Pravin Gordhan. Picture: TREVOR SAMSON
Pravin Gordhan. Picture: TREVOR SAMSON

IN HIS state of the nation address last week President Jacob Zuma outlined several measures that he said would help reduce wasteful expenditure. These, he obviously believes, should help the government avoid a credit rating downgrade.

They include smaller government delegations, the cancellation of the lavish ministerial budget vote dinners and a few other trivial items.

Mr Zuma then tried to drop a bombshell, which failed to detonate. He suggested the country might have to consider making do with one capital city, not two. This would mean either moving the executive to Cape Town, or moving Parliament to Pretoria or Johannesburg. This sounds impressive but in the context of the imminent fiscal crisis, it is as inconsequential as the other suggestions he made.

To begin with, Mr Zuma did not communicate a cost-saving target. If an objective like this cannot be measured, then it most likely will not succeed.

Perhaps it will come out in Finance Minister Pravin Gordhan’s budget at the end of the month, but that is doubtful. The budget has been completed and allocation letters sent out. A target exists but it is not being communicated. Therefore a critical moment that would help shape the rest of the government’s attitude towards cost cuts has been lost.

In essence, the problem with Mr Zuma’s speech was that it lacked conviction. Where he needed to place the force of his executive authority, he failed to do so. He could, for instance, have insisted on personally ensuring that all members of Cabinet and provincial premiers account to him for cost reduction at regular intervals during the financial year. The vagueness of his message on this issue gives the impression that he is not serious about it.

The suggestion of one capital city will not yield any benefits in the short term, and even in the long term the net benefit may be negligible.

Apart from ministerial homes and other expenses arising out of the Pretoria-Cape Town commute, virtually all other expenses would remain. Not only would a new Parliament and related offices need to be built in Gauteng, MPs would need housing, which is already available in Cape Town. This would have to be built at considerable expense.

MPs would simply swap the commute from their home provinces to Cape Town with OR Tambo and Lanseria airports, so only Gauteng MPs would benefit.
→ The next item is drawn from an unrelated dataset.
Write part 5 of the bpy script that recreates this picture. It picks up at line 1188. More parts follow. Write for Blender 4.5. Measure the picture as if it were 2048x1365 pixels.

There is also the risk of destroying an economic ecosystem built around Parliament, including jobs.

People who work there would either have to be relocated to Gauteng at significant expense, or be retrenched. This is unlikely to secure the support of unions and many other stakeholders.

Quite why Mr Zuma made this suggestion as part of the suite of measures to curtail expenditure growth in the short term is unclear. Its lack of substance is as poor as much of the speech itself.

That is a big concern given how government expenditure has ballooned in recent years.

Suggestions around the size of the Cabinet, the structure of the civil service in all spheres and the elimination of inept political appointments were missing. Inept incumbents are costly as they appoint cronies and champion programmes that yield nothing or very little in terms of service delivery.

Mr Zuma did not acknowledge the capture of the state at all levels, which results in the hijacking of government programmes from conception so as to siphon off contracts.

He could have articulated measures to ferociously deal with this but he didn’t, perhaps because he is deeply compromised in this respect himself.

It is not surprising, too, that none of the opposition parties has as yet offered a solid argument on cost-cutting and economic growth, the two pillars for avoiding a downgrade. They are as bad as the African National Congress on both scores.